Burning Man 23: Sketchy Bill (a)

I've tried to write this a couple of times now, but keep getting interrupted.

So, here we go:

The Boyscouts' plans had pretty well fallen through before they ventured out to Black Rock City that year. Their friends had bailed on them, sticking them with three tickets and no RV. At times, this was good (more room to drive around those RC cars, more beer to drink), and at times it was bad (six hundred dollars in unused tickets). So Thursday, they hit the front gate and sold them. They were fortunate: they found a HUGE RV with exactly three people in it, who had just been up in the area (camping at Pyramid Lake) and decided to come check the place out. Newbies, in other words. Or, as we call them now, tourists.

You can always tell the tourists at Burning Man. They're clean, first of all, and they spend a lot of time pointing at things (and people). I don't like 'em, but I don't go out of my way to mess with them, either. Don't get me started about tourists. Suffice it to say that I was a bit bemused by these clean and well fed people who'd just shown up.

When they all happily arrived back at camp, I was in the midst of another futile attempt to reassemble the cubes. It wasn't going well, and I wasn't happy about that. I was even less happy to be pestered by the Boyscouts about the acid everyone knew I had, in the name of the new people. But eventually, I gave up on the cubes and told the Boyscouts that in order to part with any of my precious hoard, I needed some lipbalm.

Note to folks: that's all you really have to do if you want something from me. Just keep pestering me. Eventually I'll give in. The downside of that is that I might never speak to you again, of course, but you never can tell.

Boy, did I need me some lipbalm. This was one area where I just completely spaced in preparing. I'd brought sunscreen (although I didn't use it much), but sunscreen doesn't go on your lips, especially once those lips start to crack and bleed. Ouch. Mine felt like they were in danger of falling off of my face, and had for a couple of days. Do NOT venture into the desert without Chapstick, Gentle Reader. Take it from me. It was bad enough that my favorite playa gift that year (other than the ice cold Guinness Draught that I'll get to before this is all over) was a film canister full of homemade chapstick (orange flavored).

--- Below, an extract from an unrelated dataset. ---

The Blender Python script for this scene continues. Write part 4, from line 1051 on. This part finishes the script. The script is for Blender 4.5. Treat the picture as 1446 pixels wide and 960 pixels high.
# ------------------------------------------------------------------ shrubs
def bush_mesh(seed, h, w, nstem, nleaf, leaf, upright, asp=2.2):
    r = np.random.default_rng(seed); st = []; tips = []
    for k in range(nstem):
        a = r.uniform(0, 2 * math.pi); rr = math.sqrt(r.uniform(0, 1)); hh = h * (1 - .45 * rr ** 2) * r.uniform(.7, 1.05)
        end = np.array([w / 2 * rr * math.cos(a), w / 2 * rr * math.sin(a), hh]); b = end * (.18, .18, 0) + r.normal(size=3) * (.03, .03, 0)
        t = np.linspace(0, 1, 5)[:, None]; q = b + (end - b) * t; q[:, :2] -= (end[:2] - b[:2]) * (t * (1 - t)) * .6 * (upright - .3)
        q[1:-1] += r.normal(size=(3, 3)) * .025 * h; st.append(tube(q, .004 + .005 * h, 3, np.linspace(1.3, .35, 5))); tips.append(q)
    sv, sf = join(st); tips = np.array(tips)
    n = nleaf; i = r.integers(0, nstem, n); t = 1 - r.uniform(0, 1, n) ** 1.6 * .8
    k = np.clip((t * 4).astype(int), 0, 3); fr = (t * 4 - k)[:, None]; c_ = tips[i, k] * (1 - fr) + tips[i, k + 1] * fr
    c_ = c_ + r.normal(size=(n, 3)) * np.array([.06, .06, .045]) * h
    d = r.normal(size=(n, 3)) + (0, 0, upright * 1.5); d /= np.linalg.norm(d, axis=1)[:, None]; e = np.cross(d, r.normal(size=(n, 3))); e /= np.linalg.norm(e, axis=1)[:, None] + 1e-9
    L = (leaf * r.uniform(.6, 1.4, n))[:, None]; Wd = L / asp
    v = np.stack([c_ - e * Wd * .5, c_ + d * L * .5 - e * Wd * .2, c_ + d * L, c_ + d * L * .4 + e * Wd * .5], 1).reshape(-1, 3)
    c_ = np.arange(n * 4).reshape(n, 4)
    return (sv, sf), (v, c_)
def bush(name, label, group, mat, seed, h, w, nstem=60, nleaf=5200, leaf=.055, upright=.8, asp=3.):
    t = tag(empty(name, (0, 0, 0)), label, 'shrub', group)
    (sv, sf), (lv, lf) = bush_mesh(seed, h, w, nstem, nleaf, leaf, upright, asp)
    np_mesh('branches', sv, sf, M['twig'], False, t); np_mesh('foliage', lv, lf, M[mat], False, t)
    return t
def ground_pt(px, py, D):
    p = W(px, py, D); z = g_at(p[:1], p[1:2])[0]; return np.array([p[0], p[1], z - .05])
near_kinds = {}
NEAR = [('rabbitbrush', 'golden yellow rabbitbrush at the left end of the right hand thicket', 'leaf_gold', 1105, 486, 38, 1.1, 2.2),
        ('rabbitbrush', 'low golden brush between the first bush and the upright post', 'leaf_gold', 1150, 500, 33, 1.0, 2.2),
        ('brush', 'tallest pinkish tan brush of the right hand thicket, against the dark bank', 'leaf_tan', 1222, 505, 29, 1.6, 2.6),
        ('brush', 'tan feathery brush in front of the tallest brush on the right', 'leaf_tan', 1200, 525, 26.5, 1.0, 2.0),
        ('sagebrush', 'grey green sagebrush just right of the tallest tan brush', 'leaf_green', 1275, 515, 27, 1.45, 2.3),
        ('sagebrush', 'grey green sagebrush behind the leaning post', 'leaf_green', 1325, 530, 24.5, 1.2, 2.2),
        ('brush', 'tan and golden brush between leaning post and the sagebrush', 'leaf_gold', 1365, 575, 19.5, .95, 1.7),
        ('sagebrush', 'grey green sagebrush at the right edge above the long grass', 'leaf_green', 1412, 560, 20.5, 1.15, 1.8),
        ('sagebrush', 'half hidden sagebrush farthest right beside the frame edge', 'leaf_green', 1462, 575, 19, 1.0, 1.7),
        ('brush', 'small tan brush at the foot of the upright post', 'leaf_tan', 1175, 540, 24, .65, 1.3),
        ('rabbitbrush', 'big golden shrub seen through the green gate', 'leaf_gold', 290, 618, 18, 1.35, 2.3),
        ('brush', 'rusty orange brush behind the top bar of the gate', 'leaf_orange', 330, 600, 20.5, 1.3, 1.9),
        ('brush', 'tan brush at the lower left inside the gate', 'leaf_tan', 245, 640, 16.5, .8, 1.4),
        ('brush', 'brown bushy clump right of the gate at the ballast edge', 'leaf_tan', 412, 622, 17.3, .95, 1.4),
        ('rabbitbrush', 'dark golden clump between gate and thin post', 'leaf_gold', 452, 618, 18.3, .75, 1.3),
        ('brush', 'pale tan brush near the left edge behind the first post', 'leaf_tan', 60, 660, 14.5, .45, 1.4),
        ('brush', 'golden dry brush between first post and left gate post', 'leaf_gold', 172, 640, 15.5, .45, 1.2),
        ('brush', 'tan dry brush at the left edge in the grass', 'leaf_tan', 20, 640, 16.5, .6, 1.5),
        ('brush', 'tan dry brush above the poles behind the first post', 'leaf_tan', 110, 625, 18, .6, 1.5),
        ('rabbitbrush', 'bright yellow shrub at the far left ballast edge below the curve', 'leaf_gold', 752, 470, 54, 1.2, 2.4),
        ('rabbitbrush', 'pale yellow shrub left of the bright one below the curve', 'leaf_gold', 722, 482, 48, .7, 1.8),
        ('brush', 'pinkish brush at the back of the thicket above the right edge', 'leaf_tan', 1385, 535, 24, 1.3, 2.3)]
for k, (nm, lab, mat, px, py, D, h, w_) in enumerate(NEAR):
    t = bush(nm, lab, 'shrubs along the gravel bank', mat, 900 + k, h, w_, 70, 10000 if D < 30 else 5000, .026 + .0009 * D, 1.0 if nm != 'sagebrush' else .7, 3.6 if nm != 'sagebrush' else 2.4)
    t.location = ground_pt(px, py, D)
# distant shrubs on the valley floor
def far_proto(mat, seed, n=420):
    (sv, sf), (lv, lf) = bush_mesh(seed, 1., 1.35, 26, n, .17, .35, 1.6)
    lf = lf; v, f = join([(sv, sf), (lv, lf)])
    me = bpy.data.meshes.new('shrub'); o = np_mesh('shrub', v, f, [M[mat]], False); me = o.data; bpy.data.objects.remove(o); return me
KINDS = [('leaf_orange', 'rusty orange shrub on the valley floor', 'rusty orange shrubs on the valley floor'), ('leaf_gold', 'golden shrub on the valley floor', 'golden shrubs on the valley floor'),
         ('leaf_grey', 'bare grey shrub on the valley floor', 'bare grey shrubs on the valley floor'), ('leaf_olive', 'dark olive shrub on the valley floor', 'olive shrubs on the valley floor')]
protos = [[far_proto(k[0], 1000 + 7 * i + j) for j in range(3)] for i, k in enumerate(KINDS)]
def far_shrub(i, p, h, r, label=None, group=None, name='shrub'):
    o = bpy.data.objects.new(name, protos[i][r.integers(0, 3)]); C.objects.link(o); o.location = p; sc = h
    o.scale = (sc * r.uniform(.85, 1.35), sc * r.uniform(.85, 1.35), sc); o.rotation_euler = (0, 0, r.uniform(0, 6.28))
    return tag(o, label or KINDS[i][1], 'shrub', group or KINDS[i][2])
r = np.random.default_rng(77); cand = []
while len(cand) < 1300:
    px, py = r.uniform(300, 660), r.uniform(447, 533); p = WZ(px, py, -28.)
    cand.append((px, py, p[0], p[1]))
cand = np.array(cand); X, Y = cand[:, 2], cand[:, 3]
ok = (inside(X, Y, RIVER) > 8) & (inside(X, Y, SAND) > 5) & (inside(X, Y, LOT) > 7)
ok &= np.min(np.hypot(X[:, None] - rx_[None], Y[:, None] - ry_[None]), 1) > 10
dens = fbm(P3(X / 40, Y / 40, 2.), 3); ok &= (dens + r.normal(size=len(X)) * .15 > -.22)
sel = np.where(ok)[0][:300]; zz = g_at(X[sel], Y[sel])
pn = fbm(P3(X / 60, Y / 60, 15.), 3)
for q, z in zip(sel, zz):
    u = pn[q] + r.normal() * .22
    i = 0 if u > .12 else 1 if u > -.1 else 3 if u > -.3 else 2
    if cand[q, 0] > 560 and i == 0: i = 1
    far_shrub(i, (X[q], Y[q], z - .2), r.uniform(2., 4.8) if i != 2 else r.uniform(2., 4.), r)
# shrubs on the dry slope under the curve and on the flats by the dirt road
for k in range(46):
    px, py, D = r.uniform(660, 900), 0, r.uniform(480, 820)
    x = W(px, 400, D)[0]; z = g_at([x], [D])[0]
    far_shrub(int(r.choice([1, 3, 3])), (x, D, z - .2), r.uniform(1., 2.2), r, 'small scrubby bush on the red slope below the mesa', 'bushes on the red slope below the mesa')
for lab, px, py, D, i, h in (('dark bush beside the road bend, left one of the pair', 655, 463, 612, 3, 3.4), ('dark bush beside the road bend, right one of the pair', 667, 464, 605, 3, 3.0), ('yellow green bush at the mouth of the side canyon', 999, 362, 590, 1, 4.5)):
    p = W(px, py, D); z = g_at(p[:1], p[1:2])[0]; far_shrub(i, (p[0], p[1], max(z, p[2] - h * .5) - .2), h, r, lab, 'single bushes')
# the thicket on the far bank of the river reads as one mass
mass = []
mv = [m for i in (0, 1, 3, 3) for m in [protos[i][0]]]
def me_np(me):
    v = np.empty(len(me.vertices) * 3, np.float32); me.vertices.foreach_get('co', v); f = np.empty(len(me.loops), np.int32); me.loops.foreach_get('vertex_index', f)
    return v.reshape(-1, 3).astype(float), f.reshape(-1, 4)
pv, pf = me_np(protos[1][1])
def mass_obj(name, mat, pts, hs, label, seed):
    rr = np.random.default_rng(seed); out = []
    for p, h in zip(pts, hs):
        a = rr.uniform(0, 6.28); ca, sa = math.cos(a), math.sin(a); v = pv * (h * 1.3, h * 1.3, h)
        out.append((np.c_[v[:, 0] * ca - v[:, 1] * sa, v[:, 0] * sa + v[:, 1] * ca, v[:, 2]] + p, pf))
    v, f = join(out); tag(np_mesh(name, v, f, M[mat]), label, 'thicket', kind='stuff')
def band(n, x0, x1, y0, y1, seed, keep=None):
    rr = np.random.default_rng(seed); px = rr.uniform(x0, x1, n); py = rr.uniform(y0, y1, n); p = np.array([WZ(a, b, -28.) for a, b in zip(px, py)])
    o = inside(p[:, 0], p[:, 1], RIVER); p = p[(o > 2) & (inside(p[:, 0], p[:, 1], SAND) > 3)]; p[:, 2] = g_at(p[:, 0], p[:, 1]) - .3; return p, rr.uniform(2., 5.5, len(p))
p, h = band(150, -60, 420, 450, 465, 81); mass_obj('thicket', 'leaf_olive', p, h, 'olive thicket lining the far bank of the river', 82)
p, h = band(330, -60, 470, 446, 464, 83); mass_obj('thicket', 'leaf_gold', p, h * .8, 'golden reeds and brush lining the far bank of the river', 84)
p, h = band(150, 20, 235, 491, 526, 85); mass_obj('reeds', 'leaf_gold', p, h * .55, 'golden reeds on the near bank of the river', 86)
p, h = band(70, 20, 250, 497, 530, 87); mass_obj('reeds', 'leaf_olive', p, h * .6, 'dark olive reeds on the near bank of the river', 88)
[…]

And it got bad enough that my lips didn't fully heal until I arrived back home in Oklahoma.

Within 15 minutes, a squat, middle aged, hairy, wise-guy looking dude burst out of the RV, collared me, and began waxing poetic about the lipbalm-like qualities of a small bottle of...aftershave. This was my first meeting with Sketchy Bill.

Bill was probably about 40, very wealthy, and reminded me of nothing so much as some New Jersey mobster who still didn't get Southern California, but really liked what he saw. Picture Sonny Corleone minus 57 holes, plus a pot belly and a hairy chest. Maybe not. Maybe Michael Madsen's character out of Reservoir Dogs, only a lot louder and more fun. A guy who lived to have fun, except when he was working, and then you'd better stay out of his way. Perhaps "a man of large appetites" would be better.

I couldn't help but like him. He was as out of place here as Dan and I were in SLC, and we both knew it. But he was here to party, dammit, and I could respect that. So I took his aftershave, whacked off six big hits of blotter, and sent him on his way. Then I ate three or four myself, and forgot all about him.

The rest of the day was pretty normal. Towards evening, we got together and decided to make a daring Loopool raid on Center Camp, and after nightfall we loaded up the projectors and some sound equipment and set up a pirate a/v station under one of the awnings. That went well for quite a while, but it wasn't some place we could really set up and get comfortable in.

Later that night, I actually ventured out with a group to go see things. I hadn't really spent much time wandering around, so this was a good opportunity, I felt, to see some more of the event (it was, after all, Thursday already). Unfortunately, the people I was with stopped at the first big dance camp and disappeared inside for what felt like hours. Ultimately, I wandered off into the night, and promptly got lost in a huge dust storm.